_Short exercise_
Nothing but the lines from the line that contains "-0.12, 0.04), tone=0.52)" through the line that contains "tag(st, 'loose straw" should appear in the output, each reproduced exactly.

start Source excerpt

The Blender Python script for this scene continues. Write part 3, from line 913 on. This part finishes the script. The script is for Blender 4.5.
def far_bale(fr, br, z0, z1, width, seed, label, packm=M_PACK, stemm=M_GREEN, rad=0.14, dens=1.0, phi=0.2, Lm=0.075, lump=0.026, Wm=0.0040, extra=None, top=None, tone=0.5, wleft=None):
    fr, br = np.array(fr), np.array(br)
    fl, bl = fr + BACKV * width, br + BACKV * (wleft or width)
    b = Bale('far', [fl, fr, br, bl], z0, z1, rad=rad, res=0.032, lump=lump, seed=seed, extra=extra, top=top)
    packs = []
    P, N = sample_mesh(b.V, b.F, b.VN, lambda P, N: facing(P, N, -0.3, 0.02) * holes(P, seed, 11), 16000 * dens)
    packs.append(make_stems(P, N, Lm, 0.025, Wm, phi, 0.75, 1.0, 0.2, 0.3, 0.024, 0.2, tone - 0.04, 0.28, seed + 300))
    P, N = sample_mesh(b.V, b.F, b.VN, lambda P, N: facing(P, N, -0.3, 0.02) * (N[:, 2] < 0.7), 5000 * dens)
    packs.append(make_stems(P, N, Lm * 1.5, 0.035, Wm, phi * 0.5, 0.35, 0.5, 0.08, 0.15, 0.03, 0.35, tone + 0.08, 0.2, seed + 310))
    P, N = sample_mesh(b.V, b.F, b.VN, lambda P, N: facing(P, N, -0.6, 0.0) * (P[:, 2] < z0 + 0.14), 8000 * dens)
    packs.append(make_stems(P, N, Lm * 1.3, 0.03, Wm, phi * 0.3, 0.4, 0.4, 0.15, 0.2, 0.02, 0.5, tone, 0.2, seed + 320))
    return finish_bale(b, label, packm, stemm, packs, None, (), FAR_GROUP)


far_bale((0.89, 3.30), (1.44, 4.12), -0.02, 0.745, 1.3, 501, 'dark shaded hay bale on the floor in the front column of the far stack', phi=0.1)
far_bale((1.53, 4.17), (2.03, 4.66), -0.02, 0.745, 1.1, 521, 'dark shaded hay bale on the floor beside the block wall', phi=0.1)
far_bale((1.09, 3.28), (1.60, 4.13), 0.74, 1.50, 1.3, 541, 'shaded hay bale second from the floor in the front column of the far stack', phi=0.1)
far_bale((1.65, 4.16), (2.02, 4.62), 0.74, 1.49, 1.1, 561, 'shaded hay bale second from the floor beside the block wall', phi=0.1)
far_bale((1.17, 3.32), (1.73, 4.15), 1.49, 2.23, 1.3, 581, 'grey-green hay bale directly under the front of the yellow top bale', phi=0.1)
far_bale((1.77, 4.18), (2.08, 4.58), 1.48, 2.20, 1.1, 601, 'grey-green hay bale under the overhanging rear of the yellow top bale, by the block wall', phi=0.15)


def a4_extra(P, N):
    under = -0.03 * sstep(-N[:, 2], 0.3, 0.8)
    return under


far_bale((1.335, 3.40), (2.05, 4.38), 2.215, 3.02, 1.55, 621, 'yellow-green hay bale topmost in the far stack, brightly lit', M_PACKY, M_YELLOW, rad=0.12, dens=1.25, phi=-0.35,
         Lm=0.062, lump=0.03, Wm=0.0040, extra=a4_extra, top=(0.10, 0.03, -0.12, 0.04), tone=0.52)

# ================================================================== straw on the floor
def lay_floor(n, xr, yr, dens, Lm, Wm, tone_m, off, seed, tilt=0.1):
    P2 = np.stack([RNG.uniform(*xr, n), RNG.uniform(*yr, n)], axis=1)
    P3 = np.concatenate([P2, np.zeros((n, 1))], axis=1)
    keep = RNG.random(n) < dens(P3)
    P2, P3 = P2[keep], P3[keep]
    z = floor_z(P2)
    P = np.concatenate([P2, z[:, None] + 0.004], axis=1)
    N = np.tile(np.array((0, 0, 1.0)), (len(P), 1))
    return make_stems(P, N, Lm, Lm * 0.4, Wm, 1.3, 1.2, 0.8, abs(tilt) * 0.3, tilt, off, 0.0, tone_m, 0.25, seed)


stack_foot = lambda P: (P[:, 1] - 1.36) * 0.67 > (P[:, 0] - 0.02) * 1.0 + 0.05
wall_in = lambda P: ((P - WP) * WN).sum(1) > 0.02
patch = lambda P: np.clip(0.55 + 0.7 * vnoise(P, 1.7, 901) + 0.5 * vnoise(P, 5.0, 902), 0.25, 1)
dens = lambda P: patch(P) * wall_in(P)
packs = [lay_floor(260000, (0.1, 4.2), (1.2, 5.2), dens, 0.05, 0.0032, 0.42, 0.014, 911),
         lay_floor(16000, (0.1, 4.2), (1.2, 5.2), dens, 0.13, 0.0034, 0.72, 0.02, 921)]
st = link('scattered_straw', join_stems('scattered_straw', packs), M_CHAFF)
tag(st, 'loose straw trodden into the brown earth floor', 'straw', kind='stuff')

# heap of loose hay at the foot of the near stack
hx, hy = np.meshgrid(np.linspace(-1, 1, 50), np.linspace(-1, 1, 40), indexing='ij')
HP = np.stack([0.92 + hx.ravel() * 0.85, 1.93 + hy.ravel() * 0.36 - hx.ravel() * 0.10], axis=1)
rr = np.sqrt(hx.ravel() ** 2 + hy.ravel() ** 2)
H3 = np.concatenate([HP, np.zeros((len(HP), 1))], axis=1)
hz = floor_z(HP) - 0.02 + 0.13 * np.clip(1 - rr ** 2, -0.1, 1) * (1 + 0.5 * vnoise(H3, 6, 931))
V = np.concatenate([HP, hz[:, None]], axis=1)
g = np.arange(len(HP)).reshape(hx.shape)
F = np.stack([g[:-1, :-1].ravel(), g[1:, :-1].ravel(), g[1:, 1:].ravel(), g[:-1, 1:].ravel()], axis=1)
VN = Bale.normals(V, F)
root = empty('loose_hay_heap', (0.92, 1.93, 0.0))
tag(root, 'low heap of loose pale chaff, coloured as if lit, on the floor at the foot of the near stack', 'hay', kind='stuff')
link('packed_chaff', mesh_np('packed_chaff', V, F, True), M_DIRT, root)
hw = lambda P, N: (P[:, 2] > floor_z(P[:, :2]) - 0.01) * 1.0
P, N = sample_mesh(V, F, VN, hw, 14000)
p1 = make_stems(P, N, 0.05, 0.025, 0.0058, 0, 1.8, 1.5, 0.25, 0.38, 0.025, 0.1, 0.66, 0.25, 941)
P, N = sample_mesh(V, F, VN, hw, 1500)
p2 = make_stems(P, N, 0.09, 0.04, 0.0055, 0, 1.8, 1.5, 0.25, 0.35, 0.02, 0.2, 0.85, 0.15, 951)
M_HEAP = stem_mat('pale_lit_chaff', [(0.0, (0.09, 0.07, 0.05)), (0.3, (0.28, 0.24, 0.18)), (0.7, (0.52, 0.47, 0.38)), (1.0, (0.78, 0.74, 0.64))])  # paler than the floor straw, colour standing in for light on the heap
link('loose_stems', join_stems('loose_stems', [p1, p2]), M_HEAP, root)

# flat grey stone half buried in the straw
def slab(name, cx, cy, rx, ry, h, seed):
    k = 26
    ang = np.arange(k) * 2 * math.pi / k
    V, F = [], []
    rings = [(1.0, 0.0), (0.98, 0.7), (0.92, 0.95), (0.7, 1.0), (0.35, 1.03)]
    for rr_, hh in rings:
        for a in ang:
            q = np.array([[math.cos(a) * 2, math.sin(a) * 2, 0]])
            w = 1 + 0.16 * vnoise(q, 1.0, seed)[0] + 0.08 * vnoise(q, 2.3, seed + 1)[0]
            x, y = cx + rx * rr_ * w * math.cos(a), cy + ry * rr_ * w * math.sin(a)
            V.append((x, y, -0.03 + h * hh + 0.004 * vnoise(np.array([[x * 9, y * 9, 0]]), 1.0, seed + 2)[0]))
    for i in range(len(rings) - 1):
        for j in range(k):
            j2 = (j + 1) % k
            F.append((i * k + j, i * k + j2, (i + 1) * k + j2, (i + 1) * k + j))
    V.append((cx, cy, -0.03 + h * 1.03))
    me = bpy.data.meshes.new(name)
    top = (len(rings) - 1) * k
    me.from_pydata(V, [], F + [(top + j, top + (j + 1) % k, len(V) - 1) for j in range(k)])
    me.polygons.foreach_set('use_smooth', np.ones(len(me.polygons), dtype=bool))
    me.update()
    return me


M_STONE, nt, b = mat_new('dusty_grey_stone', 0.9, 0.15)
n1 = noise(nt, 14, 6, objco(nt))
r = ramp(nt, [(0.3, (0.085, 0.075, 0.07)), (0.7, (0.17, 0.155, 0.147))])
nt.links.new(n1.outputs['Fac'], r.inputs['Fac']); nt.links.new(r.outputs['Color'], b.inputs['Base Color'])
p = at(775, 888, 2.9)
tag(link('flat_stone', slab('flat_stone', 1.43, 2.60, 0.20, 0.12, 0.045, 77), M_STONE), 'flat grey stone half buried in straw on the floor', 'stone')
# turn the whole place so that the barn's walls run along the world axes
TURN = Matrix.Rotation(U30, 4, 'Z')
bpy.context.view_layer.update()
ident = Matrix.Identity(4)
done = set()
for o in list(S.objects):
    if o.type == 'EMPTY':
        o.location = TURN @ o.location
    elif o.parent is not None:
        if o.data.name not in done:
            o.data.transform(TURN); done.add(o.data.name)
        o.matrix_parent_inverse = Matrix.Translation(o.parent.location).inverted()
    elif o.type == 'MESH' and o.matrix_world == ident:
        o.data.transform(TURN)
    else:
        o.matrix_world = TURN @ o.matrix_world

end Source excerpt

_Solution to this problem_
         Lm=0.062, lump=0.03, Wm=0.0040, extra=a4_extra, top=(0.10, 0.03, -0.12, 0.04), tone=0.52)

# ================================================================== straw on the floor
def lay_floor(n, xr, yr, dens, Lm, Wm, tone_m, off, seed, tilt=0.1):
    P2 = np.stack([RNG.uniform(*xr, n), RNG.uniform(*yr, n)], axis=1)
    P3 = np.concatenate([P2, np.zeros((n, 1))], axis=1)
    keep = RNG.random(n) < dens(P3)
    P2, P3 = P2[keep], P3[keep]
    z = floor_z(P2)
    P = np.concatenate([P2, z[:, None] + 0.004], axis=1)
    N = np.tile(np.array((0, 0, 1.0)), (len(P), 1))
    return make_stems(P, N, Lm, Lm * 0.4, Wm, 1.3, 1.2, 0.8, abs(tilt) * 0.3, tilt, off, 0.0, tone_m, 0.25, seed)


stack_foot = lambda P: (P[:, 1] - 1.36) * 0.67 > (P[:, 0] - 0.02) * 1.0 + 0.05
wall_in = lambda P: ((P - WP) * WN).sum(1) > 0.02
patch = lambda P: np.clip(0.55 + 0.7 * vnoise(P, 1.7, 901) + 0.5 * vnoise(P, 5.0, 902), 0.25, 1)
dens = lambda P: patch(P) * wall_in(P)
packs = [lay_floor(260000, (0.1, 4.2), (1.2, 5.2), dens, 0.05, 0.0032, 0.42, 0.014, 911),
         lay_floor(16000, (0.1, 4.2), (1.2, 5.2), dens, 0.13, 0.0034, 0.72, 0.02, 921)]
st = link('scattered_straw', join_stems('scattered_straw', packs), M_CHAFF)
tag(st, 'loose straw trodden into the brown earth floor', 'straw', kind='stuff')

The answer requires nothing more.